Несколько лет тому назад Толстые жили в своем имении, близ Выборга. Молодой неизвестный художник, ученик Академии Осипов, ехал верхом около тех мест. Лошадь его чего-то испугалась, понесла и сбросила его; его, сильно ушибленного и лишенного чувств, принесли в дом Толстых. Он долго был болен. Графиня ходила за ним. Она и граф сделали бы то же самое и для всякого другого больного и одинокого, т. е. приютили бы его и ходили бы за ним, больным, но он был кроме Того и ученик Академии, а граф ведь ее вице-президент; он считал поэтому еще как и обязанностью своей — пещись о молодом человеке. Что же удивительного, если возникли между ними почти родственные отношения. Осипов не мог не чувствовать к ним привязанности и признательности; и они должны были полюбить его; ведь говорят же, что всегда привязываешься к тем, кому оказываешь добро. Вот ведь и все. И вот неоспоримые права графини, на которые никто не хочет и не думает посягать. Не пристрастие мама к ней, не ее собственная сентиментальная личность заставляла меня до сих пор относиться к ней с любовью и уважением, а именно то, что Осипов был к ней привязан, как к матери (так по крайней мере мне казалось. Да иного чувства с его стороны я и теперь допустить не могу, уж слишком оно было бы сверхъестественно). Так что же толковать о ревности с моей стороны? Ее же ревность я возбуждать не могу. Она не предмет для ревности, потому что слишком стара, дурна и похожа на мать; я — потому что ни на что не похожа. Он часто ходил к нам, да разве к нам одним? Есть же у него и еще знакомые товарищи. И разве до знакомства с нами он безвыходно сидел у нее? Сколько раз прежде, обнимая меня, она говорила, что любит меня, как дочь свою; что одного только желает, чтобы ее Катя была похожа на меня, и вдруг к дочери — ревность!

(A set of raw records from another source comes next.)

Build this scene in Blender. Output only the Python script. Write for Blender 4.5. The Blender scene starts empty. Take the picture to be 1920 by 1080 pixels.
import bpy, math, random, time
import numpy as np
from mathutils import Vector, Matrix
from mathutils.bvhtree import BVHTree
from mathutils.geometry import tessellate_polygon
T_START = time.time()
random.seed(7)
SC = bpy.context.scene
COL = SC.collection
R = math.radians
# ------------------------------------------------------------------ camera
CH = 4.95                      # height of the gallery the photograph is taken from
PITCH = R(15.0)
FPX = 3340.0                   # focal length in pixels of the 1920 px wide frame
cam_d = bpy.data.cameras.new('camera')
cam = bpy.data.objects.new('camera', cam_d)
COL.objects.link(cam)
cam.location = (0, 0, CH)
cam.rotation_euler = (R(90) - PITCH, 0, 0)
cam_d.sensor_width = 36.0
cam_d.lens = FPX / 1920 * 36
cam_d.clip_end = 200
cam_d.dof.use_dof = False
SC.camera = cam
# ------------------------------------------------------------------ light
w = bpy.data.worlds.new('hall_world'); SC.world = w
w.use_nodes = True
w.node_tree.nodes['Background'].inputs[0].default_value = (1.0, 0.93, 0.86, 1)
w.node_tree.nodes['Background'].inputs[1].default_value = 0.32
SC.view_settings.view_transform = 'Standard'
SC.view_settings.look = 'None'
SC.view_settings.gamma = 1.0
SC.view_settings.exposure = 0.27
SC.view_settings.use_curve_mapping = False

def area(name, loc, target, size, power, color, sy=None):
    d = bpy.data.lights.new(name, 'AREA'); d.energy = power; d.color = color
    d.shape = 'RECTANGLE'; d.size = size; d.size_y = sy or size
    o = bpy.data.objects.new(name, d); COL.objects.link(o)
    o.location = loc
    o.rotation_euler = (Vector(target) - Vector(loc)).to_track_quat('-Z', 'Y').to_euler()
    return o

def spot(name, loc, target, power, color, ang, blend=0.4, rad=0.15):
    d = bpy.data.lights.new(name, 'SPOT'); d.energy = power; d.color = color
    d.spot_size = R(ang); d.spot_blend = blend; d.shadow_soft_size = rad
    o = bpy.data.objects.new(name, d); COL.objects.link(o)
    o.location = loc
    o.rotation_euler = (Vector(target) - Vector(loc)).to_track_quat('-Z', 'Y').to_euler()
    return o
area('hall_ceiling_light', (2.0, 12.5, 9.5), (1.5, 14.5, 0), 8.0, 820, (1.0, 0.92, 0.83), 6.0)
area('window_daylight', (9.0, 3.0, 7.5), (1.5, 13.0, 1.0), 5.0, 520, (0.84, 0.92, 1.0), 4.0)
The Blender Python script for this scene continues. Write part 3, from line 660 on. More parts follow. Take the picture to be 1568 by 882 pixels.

Нам с графиней помешали кончить этот нескончаемый разговор Когда мы опять остались одни, она заговорила о Жадовском, что он часто у нас бывает и играет у нас на театре. Что же, и Жадовского она ревнует? Но Жадовский был у нас тому месяца два, и маму удивляет в нем какая-то странная сдержанность. Я, правду сказать, ни сдержанности, ни его отсутствия, ни его присутствия особенно не замечала. «Он слишком молод, чтобы играть», — говорит графиня. Господи, да ведь дети играют, а ему, кажется, двадцать пять лет.

Пятница, 25 ноября.

Давно не писала. Репетиции сбили с толку. Вчера, были именины Катеньки Толстой, и Маша и Оля провели у них весь день; они вообще видятся очень часто, потому что вместе учатся танцовать и подружились. Катя прелестная девочка Вчера, когда Маша лежала уже в постели и я проходила по комнате, она подозвала меня к себе и тихо сказала: «Леля, Николай Осипович велел тебе кланяться». Что думает Маша, что так таинственно передает поклон? И через Гоха я часто получаю поклоны, но Гох способен их и выдумать.

Понедельник, 28 ноября.

Осипов уехал. Вчера Коля, Гох и Кулибин проводили его на железную дорогу, в Москву. Третьего дня он был у нас. Ну, и конец. Ставлю крест на все.